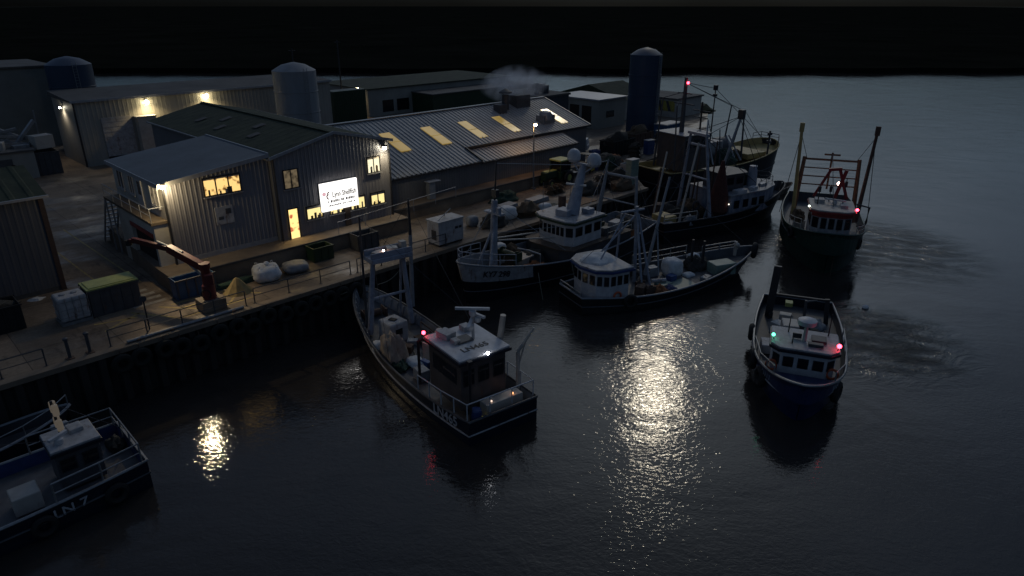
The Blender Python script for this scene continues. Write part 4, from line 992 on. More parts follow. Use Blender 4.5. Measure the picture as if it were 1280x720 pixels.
    def winch(s, x, y, z, w_=1.3, m=None):
        mb = MB(); mb.b2(x-.45,x+.45,y-w_/2-.12,y-w_/2,z,z+.75); mb.b2(x-.45,x+.45,y+w_/2,y+w_/2+.12,z,z+.75); mb.lathe([(.4,-w_/2),(.4,-w_/2+.06),(.22,-w_/2+.08),(.26,0),(.22,w_/2-.08),(.4,w_/2-.06),(.4,w_/2)], (x,y,z+.48), 14, 'y')
        # lathe about y uses c as centre
        return s.part(mb, 'winch', m or M['rusty'])
    def liferaft(s, p, rz=0):
        mb = MB(); mb.lathe([(.05,-.62),(.24,-.55),(.28,-.4),(.28,.4),(.24,.55),(.05,.62)], p, 14, 'y'); return s.part(mb, 'liferaft_canister', M['white'])
    def ring(s, p, axis='x'):
        mb = MB(); mb.torus(p, .3, .08, axis, 18, 8); return s.part(mb, 'lifebuoy', M['lifering'])
    def boxes(s, lst, name, m, bevel=.02):
        mb = MB()
        for c, d, rz in lst: mb.box(c, d, rz)
        return s.part(mb, name, m, None, False, bevel=bevel)
def tyre(b, x, y, z, label, axis, group, R_=.42, r=.16):
    sd_ = 1 if y > 0 else -1; t_ = x/b.L; q_ = b.skin(t_, min(1,z/b.zg(t_)), sd_, r*.8); q2_ = b.skin(t_+.02, min(1,z/b.zg(t_)), sd_, r*.8)
    o = MB(); o.torus((0,0,0), R_, r, axis, 18, 8); o = o.build('tyre_fender', M['rubber'])
    return single(o, label, 'fender', b.at(*q_), b.rz+math.atan2(q2_.y-q_.y, q2_.x-q_.x), group)
def on(b, o, x, y, z, rz=0): o.location = b.at(x,y,z); o.rotation_euler = (0,0,b.rz+rz); return o
def deck_bag(b, label, x, y, z, sz, seed, m=None, neck=False, rz=0): t = bulk_bag(label, 0, 0, 0, sz, seed, m, neck); return on(b, t, x, y, z, rz)
def deck_heap(b, label, x, y, z, r, m, seed, cat='net', name='net_heap'): return on(b, heap(label, 0,0,0, r, m, seed, cat, name), x, y, z)

# ---------------------------------------------------------------- gear crowded on the far quay
def pots(label, a, b_, n, m, seed, rz=R(45), group=None):
    """a stack of shellfish pots"""
    t = thing('pot_stack', label, 'pot stack', W(a,b_,Q), rz, group); random.seed(seed)
    for k in range(n):
        i, j = k % 3, k // 3
        x = i*.72; z = j*.5
        f = MB(); f.b2(x,x+.66,0,1.0,z,z+.05)
        for xx in (x,x+.62):
            f.path([(xx+.02,0,z+.03),(xx+.02,.1,z+.4),(xx+.02,.5,z+.47),(xx+.02,.9,z+.4),(xx+.02,1.0,z+.03)], .03, 5)
        f.blob((x+.33,.5,z+.04),(.3,.48,.36),.15,seed+k,10,6,0.)
        f.build('pot', m, t)
    return t
pots('stack of dark shellfish pots on the quay just left of the dull green boxes', 56.6, 43.4, 9, M['net'], 1)
pots('stack of green netted shellfish pots on the quay edge beyond the dull green boxes', 64.6, 47.9, 9, M['netg'], 2, R(70))
pots('low row of brown shellfish pots in front of the green tractor', 51.2, 45.4, 6, M['netb'], 3)
pots('stack of dark shellfish pots between the blue box stacks on the far quay', 71.6, 49.6, 12, M['net'], 4, R(60))
pots('stack of brown shellfish pots at the foot of the blue silo', 83.4, 54.0, 9, M['netb'], 5, R(40))
def drum(a, b_, m, label, group=None):
    t = thing('oil_drum', label, 'drum', W(a,b_,Q), 0, group); b = MB(); b.lathe([(.28,0),(.29,.02),(.29,.28),(.305,.3),(.29,.32),(.29,.58),(.305,.6),(.29,.62),(.29,.86),(.28,.88)], n=16); b.build('barrel', m, t); b = MB(); b.lathe([(.25,.881),(.25,.89),(.06,.895)], n=16); b.build('lid', M['rusty'], t); return t
d0 = drum(63.6, 49.6, M['bluep'], 'blue oil drum in the cluster right of the tractor', 'blue oil drums near the tractor')
for a_, b__ in ((64.3,49.9),(63.9,50.4),(64.8,50.6)): dup(d0, W(a_,b__,Q), 0)
rf_ = thing('forklift', 'dull yellow forklift parked on the quay between the tractor and the white van', 'forklift', W(62.0,50.0,Q), R(150))
b = MB(); b.b2(-1.1,1.0,-.5,.5,.25,.95); b.b2(-1.25,-.5,-.5,.5,.95,1.35); b.build('body', M['yellow'], rf_, False, bevel=.05)
b = MB()
for x in (-.6,.7):
    for y in (-.45,.45): b.bar((x,y,.95),(x,y,2.1),.07,.07)
b.b2(-.7,.8,-.52,.52,2.1,2.16); b.build('roll_cage', M['trim'], rf_, False)
b = MB(); b.b2(1.05,1.15,-.4,-.28,.05,2.5); b.b2(1.05,1.15,.28,.4,.05,2.5); b.b2(1.05,1.13,-.28,.28,2.3,2.4); b.build('lift_mast', M['trim'], rf_, False)
for y in (-.25,.25): b = MB(); b.b2(1.15,2.2,y-.06,y+.06,.08,.13); b.build('fork', M['steel'], rf_, False)
b = MB(); b.b2(-.35,.1,-.25,.25,.96,1.1); b.b2(-.45,-.35,-.25,.25,1.0,1.55); b.build('seat', M['rubber'], rf_, False)
for x in (-.75,.7):
    for y in (-.5,.5): b = MB(); b.torus((x,y,.3),.2,.1,'y',14,7); b.build('wheel', M['rubber'], rf_)
heap('dark net heap at the quay corner beside the green netted pots', 61.6, 44.6, Q, (1.4,1.1,1.1), M['net'], 16)
heap('orange net heap on the far quay between the pots and the dark open skip', 68.4, 50.6, Q, (1.3,1.0,.9), M['orange'], 17)
heap('pale rope heap on the quay below the brown plywood sheet', 47.6, 41.6, Q, (.9,.8,.6), M['rope'], 18)
heap('dark green net heap along the platform edge left of the tractor', 46.6, 47.6, Q, (1.6,.9,.8), M['netg'], 19)
V3 = Vector
# ---- centre boat
A = Boat('fishing_boat', 'dark fishing boat LN465 in the centre with white roofed wheelhouse and pale gantry', 'fishing boat', (21.8,22.4), (24.6,40.3), 5.2,
         zs=1.45, zm=1.15, zb=2.6, ws=.86, p=2.3, e=.62, rake=.9, bul=.7, inner=M['grey'])
A.hull(M['navy'], M['deck'], M['dgrey'], strake=M['white2'], sf=.42)
text('LN465', .82, A.skin(.115,.72,1,.05), A.skin(.09,.74,1)-A.skin(.15,.74,1), A.skin(.13,.95,1)-A.skin(.13,.5,1), M['letter'], A.root)
A.house([(1.6,-1.25),(5.0,-1.25),(5.0,1.65),(1.6,1.65)], 1.1, 4.0, M['stagingwood'], M['white'], M['navy'], .3, ((3,3),(2,1),(1,3),(0,2)), (.5,.84))
text('LN465', .62, (2.35,.25,A.rtop+.012), (0,-1,0), (1,0,0), M['ink'], A.root)
zr_ = A.rtop
A.mast((3.3,-.25,zr_),(3.3,-.25,zr_+1.5), .09,.07, M['white2'])
A.radar((3.3,-.25,zr_+1.4), 1.9, .9); A.radar((3.0,.1,zr_+.75), 1.4, 2.4); A.radar((3.2,-.5,zr_+1.0), 1.1, .2)
for q0 in (((4.3,.9,zr_+.2),(.9,.7,.35),.2),((3.4,.85,zr_+.12),(.5,.4,.22),0),((4.5,-.5,zr_+.15),(.6,.5,.28),0)): A.boxes([q0], 'roof_box', M['white2'])
A.boxes([((3.45,.35,zr_+.06),(.8,1.0,.1),0)], 'roof_hatch', M['dgrey'])
A.mast((2.9,-1.5,2.2),(2.5,-1.75,5.6), .2,.16, M['cream'], 'exhaust_funnel', 12)
a = MB(); a.tube((1.6,-2.1,1.2),(1.6,-2.1,3.6),.11); a.tube((1.6,-2.1,3.6),(1.2,-2.9,5.0),.1,.07); a.tube((1.6,-2.1,2.6),(1.4,-2.5,4.3),.05); A.part(a, 'landing_derrick', M['cream'])
a = MB(); a.tube((.55,1.75,1.0),(.55,1.75,4.6),.08); a.box((.55,1.75,4.6),(.25,.25,.2)); A.part(a, 'aft_post', M['trim'])
a = MB(); a.path([(5.8,1.9,.9),(5.8,1.9,3.7),(5.8,1.2,3.9),(5.6,.2,3.9)], .09, 8); A.part(a, 'davit', M['trim'])
a = MB(); a.box((5.6,.9,3.0),(.9,1.2,1.0),.2); a.lathe([(.3,2.4),(.35,3.6),(.2,3.9)], (6.1,.3,0), 10); A.part(a, 'casing', M['cream'], None, False, bevel=.03)
A.rail([A.gun(.27,1,-.06), A.gun(.14,1,-.06), A.gun(.015,1,-.1), A.gun(.015,-1,-.1), A.gun(.09,-1,-.06), A.gun(.17,-1,-.06)], .95, M['white'], .036, mid=False)
A.boxes([((.95,-.5,1.15),(.75,2.4,.95),0)], 'stern_locker', M['cream'], .04)
A.lamp((.75,-1.1,1.7), G['navo'], .06, 'deck_light'); A.lamp((.75,.3,1.7), glow('dull_deck_light',(1,.75,.6),1.2), .06, 'deck_light'); A.lamp((.6,1.0,1.0), glow('yellow_float_light',(.9,.8,.2),.6), .07, 'deck_light')
a = MB(); a.lathe([(.3,.75),(.33,1.0),(.33,1.5),(.3,1.7),(.05,1.72)], (.55,1.75-.3,0), 14); A.part(a, 'blue_barrel', M['bluep'])
A.lamp((5.15,1.85,4.5), G['navr'], .11, post=(5.1,1.75,4.1)); A.lamp((1.25,.15,4.35), G['navw'], .09, 'deck_light', post=(1.5,.15,4.2))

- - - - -

Everything from the first line of the listing above through the line that contains "name), x, y, z)" is to be restated word for word, minus the pictures.

* _Written response_
The Blender Python script for this scene continues. Write part 4, from line 992 on. More parts follow. Use Blender 4.5. Measure the picture as if it were 1280x720 pixels.
    def winch(s, x, y, z, w_=1.3, m=None):
        mb = MB(); mb.b2(x-.45,x+.45,y-w_/2-.12,y-w_/2,z,z+.75); mb.b2(x-.45,x+.45,y+w_/2,y+w_/2+.12,z,z+.75); mb.lathe([(.4,-w_/2),(.4,-w_/2+.06),(.22,-w_/2+.08),(.26,0),(.22,w_/2-.08),(.4,w_/2-.06),(.4,w_/2)], (x,y,z+.48), 14, 'y')
        # lathe about y uses c as centre
        return s.part(mb, 'winch', m or M['rusty'])
    def liferaft(s, p, rz=0):
        mb = MB(); mb.lathe([(.05,-.62),(.24,-.55),(.28,-.4),(.28,.4),(.24,.55),(.05,.62)], p, 14, 'y'); return s.part(mb, 'liferaft_canister', M['white'])
    def ring(s, p, axis='x'):
        mb = MB(); mb.torus(p, .3, .08, axis, 18, 8); return s.part(mb, 'lifebuoy', M['lifering'])
    def boxes(s, lst, name, m, bevel=.02):
        mb = MB()
        for c, d, rz in lst: mb.box(c, d, rz)
        return s.part(mb, name, m, None, False, bevel=bevel)
def tyre(b, x, y, z, label, axis, group, R_=.42, r=.16):
    sd_ = 1 if y > 0 else -1; t_ = x/b.L; q_ = b.skin(t_, min(1,z/b.zg(t_)), sd_, r*.8); q2_ = b.skin(t_+.02, min(1,z/b.zg(t_)), sd_, r*.8)
    o = MB(); o.torus((0,0,0), R_, r, axis, 18, 8); o = o.build('tyre_fender', M['rubber'])
    return single(o, label, 'fender', b.at(*q_), b.rz+math.atan2(q2_.y-q_.y, q2_.x-q_.x), group)
def on(b, o, x, y, z, rz=0): o.location = b.at(x,y,z); o.rotation_euler = (0,0,b.rz+rz); return o
def deck_bag(b, label, x, y, z, sz, seed, m=None, neck=False, rz=0): t = bulk_bag(label, 0, 0, 0, sz, seed, m, neck); return on(b, t, x, y, z, rz)
def deck_heap(b, label, x, y, z, r, m, seed, cat='net', name='net_heap'): return on(b, heap(label, 0,0,0, r, m, seed, cat, name), x, y, z)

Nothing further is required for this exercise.